If you placed too much value on your own life and were afraid to fight or die, you were not a true samurai. Though there have been notable samurai in the past who never fought a single battle, they still held firmly to the belief in a good death and had resolutely engraved the principles of Bushidō into their very core.

The message I give you for today, building on the words and beliefs of Uesugi Kenshin, is this;

In whatever you do, be determined. Be strong and brave and you will not fail. Engrave the business of warriorhood into your soul! Grasp the long and short swords and charge bravely into battle knowing you will surely die. For only then will you truly be alive.

Oct. 12th, 2010

Samurai

Days 39-42

We interrupt this samurai related discussion to bring you this important message:

Ok, so it's not that important, but I needed to update. I am so bad at updating this every day. >_< Fail.

You'd think on the weekends when I have so much free time I'd be able to keep up, but this past weekend was kind of busy so I didn't get the chance.

I will try to do better. Studying takes up a lot of time. Not to mention my total absorption in the Japanese music scene. ^_^;

So I've been making a list of all the things I need to learn. It's a big list. Can I do it all in 1.5 years?

...

I don't really think I have a choice.

Samurai were generally very accomplished, literate people. Not just in swords but in other traditional arts as well. At least, Miyamoto Musashi was. He was a skilled samurai and also artist, poet, writer, and proficient in traditional tea ceremony. He believed that to know your own craft you must know others as well. You cannot limit your knowledge to one specific art or weapon. If you do, you think too narrowly and will have difficulties when you encounter an opponent.

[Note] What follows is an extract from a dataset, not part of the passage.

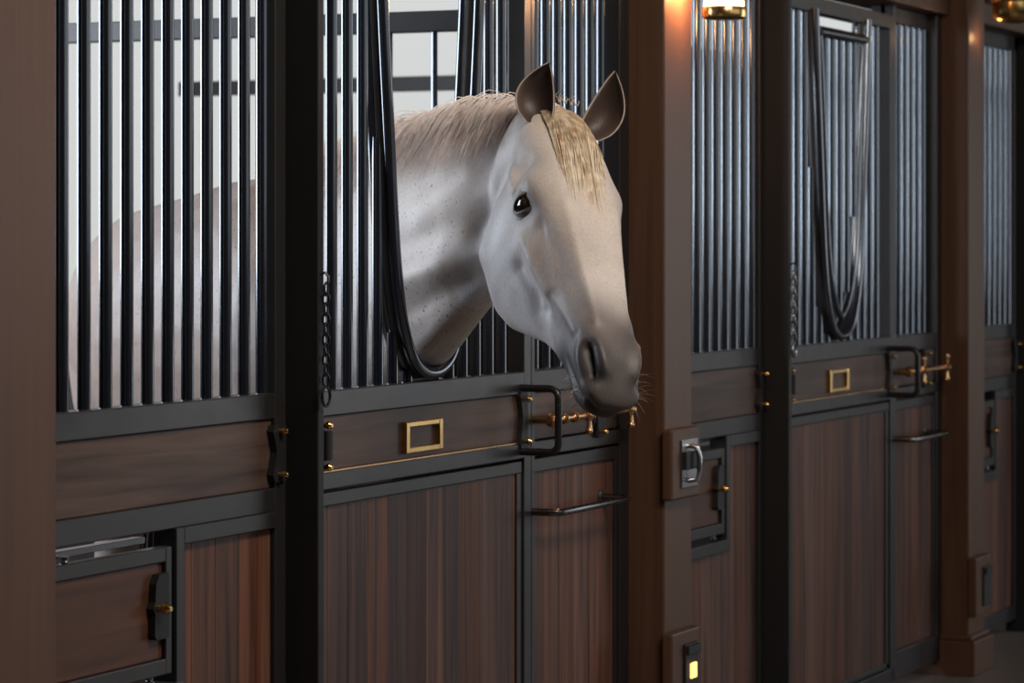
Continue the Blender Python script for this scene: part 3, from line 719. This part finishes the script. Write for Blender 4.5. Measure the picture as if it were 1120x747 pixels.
MANEM = hair_mat('mane_hair', (.88, .74, .66, 1), (1, .97, .94, 1)); FOREM = hair_mat('forelock_hair', (.78, .62, .44, 1), (1, .90, .74, 1)); WHISK = hair_mat('whisker_hair', (.5, .45, .4, 1), (.7, .65, .6, 1))
def strand(mb, pts, r):
    n = len(pts); vs_ = []
    for i, p in enumerate(pts):
        T = ((pts[min(i+1, n-1)]-pts[max(i-1, 0)])).normalized(); u = T.cross(V((.3, .5, .8))).normalized(); w_ = T.cross(u); rr = r*(1-.85*(i/(n-1))**1.5)
        for k_ in range(3): a = 2*PI*k_/3; vs_.append(p+(u*math.cos(a)+w_*math.sin(a))*rr)
    mb.add(vs_, [(i*3+k_, i*3+(k_+1) % 3, (i+1)*3+(k_+1) % 3, (i+1)*3+k_) for i in range(n-1) for k_ in range(3)])
def spline(keys, u):
    x = u*(len(keys)-1); i = min(int(x), len(keys)-2); return keys[i].lerp(keys[i+1], x-i)
def drape(p, off):
    h_ = bvh.find_nearest(p)
    d = (p-h_[0]).dot(h_[1])
    return h_[0]+h_[1]*off if d < off else p
crest = [V(n_[0]) for n_ in NS[1:]] + [hl(-.02, .0, 0)]
mm = MB(); nclump = 190
for i in range(nclump):
    u = (i+random.random())/nclump; root = spline(crest, u*.86); tilt = random.gauss(0, 1); ln0 = random.uniform(.12, .185)*(1-.62*float(sm(np.array(u), .55, .86)))*(1.0 if u < .85 else .8)
    cdir = (PV*.75+CT*.25+V((0, 0, -.1))).normalized(); fw = (spline(crest, min(1, u+.02))-spline(crest, max(0, u-.02))).normalized()
    for k_ in range(11):
        r0 = root+fw*random.gauss(0, .006)+PV*random.gauss(0.002, .012); r0 = bvh.find_nearest(r0+V((0, 0, .02)))[0]; ln = ln0*random.uniform(.75, 1.15)
        lift = random.uniform(.012, .03); dv = (cdir+fw*(.12*tilt+random.gauss(0, .10))).normalized(); pts = [r0]; p = r0.copy()
        vel = V((0, 0, 1))*random.choice([random.uniform(.0, .5), random.uniform(.9, 2.6)])+dv*.5+fw*random.gauss(0, .3)
        for s_ in range(7):
            vel = (vel+dv*.28+V((0, 0, -.36-.05*s_))).normalized(); p = p+vel*ln/7; p = drape(p, .003+.004*random.random()); pts.append(p)
        strand(mm, pts, .0013)
mm.build('mane', MANEM, horse, smooth=False)
fm = MB()
for i in range(60):
    cu = random.gauss(0, .6); cu = max(-1, min(1, cu)); ce = random.uniform(-.05, .10)*1.0
    for k_ in range(12):
        c0 = cu*.092-.004+random.gauss(0, .006); t0 = -.02+random.uniform(-.02, .03); endt = .25+.07*(1-abs(cu))+random.gauss(0, .05); c1 = cu*.07+.005+random.gauss(0, .006)
        pts = []; hgt = random.uniform(.005, .020)
        for s_ in range(9):
            q = s_/8; tt = t0+(endt-t0)*q; c_ = c0+(c1-c0)*q+.006*math.sin(q*5+cu*4)
            p = hl(tt, .075, c_); h_ = bvh.find_nearest(p); off = .002+hgt*(1-.75*cu*cu)*math.sin(PI*min(1, q*1.1+.12))**.8
            pts.append(h_[0]+h_[1]*off)
        strand(fm, pts, .0014)
for i in range(20):   # wisps standing between the ears
    r0 = hl(-.03, .01, random.uniform(-.06, .06)); d_ = cam(random.uniform(-.6, .6), .8, random.uniform(-.2, .5)).normalized(); r0 = drape(r0, .001)
    strand(fm, [r0, r0+d_*random.uniform(.006, .014), r0+d_*random.uniform(.016, .026)+cam(random.uniform(-.014, .014), -.004, 0)], .001)
fm.build('forelock', FOREM, horse, smooth=False)
wm = MB()
for i in range(70):
    tt, bb, c_ = random.choice([(random.uniform(.86, .97), random.uniform(-.24, -.21), random.uniform(-.05, .05)), (random.uniform(.9, 1.0), random.uniform(-.16, -.06), random.uniform(-.10, -.06)), (random.uniform(.9, 1.0), random.uniform(-.2, -.12), random.uniform(.05, .09))])
    h_ = bvh.find_nearest(hl(tt, bb, c_)); d_ = (h_[1]+V((random.gauss(0, .3), random.gauss(0, .3), random.gauss(-.15, .3)))).normalized(); L_ = random.uniform(.02, .045)
    strand(wm, [h_[0]-h_[1]*.002, h_[0]+d_*L_*.5, h_[0]+d_*L_+V((0, 0, -.006))], .0004)
tag(wm.build('whiskers', WHISK, horse, smooth=False), kind='stuff')
tm = MB()
for i in range(260):
    x = random.gauss(0, .02); y = random.gauss(0, .02); p0 = V((7.165, 1.43, 1.27)); e_ = V((7.235+x, 1.52+y, random.uniform(.35, .6)))
    strand(tm, [p0+V((x*.4, y*.4, random.uniform(-.06, 0))), V((7.215+x, 1.49+y, 1.17)), V((7.23+x*1.3, 1.515+y*1.3, .85)), e_], .003)
tm.build('tail', MANEM, horse, smooth=False)


# ------------------------------------------------------------------ light
w = bpy.data.worlds.new('sky'); bpy.context.scene.world = w; w.use_nodes = True
nt = w.node_tree; bg = nt.nodes['Background']
tc = N(nt, 'ShaderNodeTexCoord'); sp = N(nt, 'ShaderNodeSeparateXYZ'); cr = N(nt, 'ShaderNodeValToRGB')
nt.links.new(tc.outputs['Generated'], sp.inputs[0]); nt.links.new(sp.outputs['Z'], cr.inputs['Fac'])
cr.color_ramp.elements[0].position = 0; cr.color_ramp.elements[0].color = (.62, .64, .62, 1)
cr.color_ramp.elements[1].position = .35; cr.color_ramp.elements[1].color = (.82, .84, .88, 1)
nt.links.new(cr.outputs[0], bg.inputs['Color']); bg.inputs['Strength'].default_value = .9
def area(name, loc, to, sx, sy, e, col):
    l = bpy.data.lights.new(name, 'AREA'); l.shape = 'RECTANGLE'; l.size = sx; l.size_y = sy; l.energy = e; l.color = col
    o = bpy.data.objects.new(name, l); C.objects.link(o); o.location = loc
    o.rotation_euler = (V(to)-V(loc)).to_track_quat('-Z', 'Y').to_euler(); return o
area('overhead_fill', (4.9, -2.3, 3.42), (5.8, -.5, 1.5), 1.6, .9, 98, (1, .88, .76))  # added fill light over the horse; the ceiling has no opening here
area('daylight_aisle_window', (12.5, -4.7, 1.9), (8, 0, 1.2), 4, 2.4, 50, (.92, .94, 1))
area('daylight_stall_window', (5.5, 3.5, 2.2), (5.8, -.3, 1.5), 2.4, 1.7, 140, (.80, .88, 1))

The more experience you have with weapons of all kinds, to know their form and function and techniques, you will become a better strategist on the battlefield. In the same way, the more arts you study, the more versatile you will be in the battlefield of life. You will be a step above your opponent who may only know one or two.

Since I have always had many interests in various things, this is a good way to think. Even if I am not particularly good at one thing, there may be another that I am better at and can thus forge my way, but having knowledge of other crafts will benefit me even more on the "battlefield".

So I am looking closely at things I should study, even if I do not have the intent to master them, the knowledge I gain will be invaluable in life.

Obviously the first thing on the list should be swordsmanship. Also there is calligraphy, tea ceremony, sumi-e, poetry, music, martial arts, and traditional Japanese cooking.

I want to be a more accomplished person and have a wide knowledge of things. After I master the Japanese language I would like to go back and study my French again so that I can master it this time. I would also like to study Kyūdō (Japanese Archery), Ikebana, the violin, the Erhu (Chinese Violin), and Muay Thai.

I realize that's a lot to cram into a year. Obviously I won't be studying all that at once. ^_^; I'd have to quit my job and do nothing but train... Which I'd LOVE to do, but like everyone else, I have bills that need to be paid.

The most I can do is try my best. On the weekends when I am off work I can take lessons in martial arts, tea ceremony, Iaido, and calligraphy. I found a martial arts school that teaches all those things. So I'm saving my money for lessons. I'm really excited to start, but it won't be for a couple months yet.

Until then I'm going to work out at home and get in shape with some Yoga and Pilate. On the weekends I can go hiking in the national park.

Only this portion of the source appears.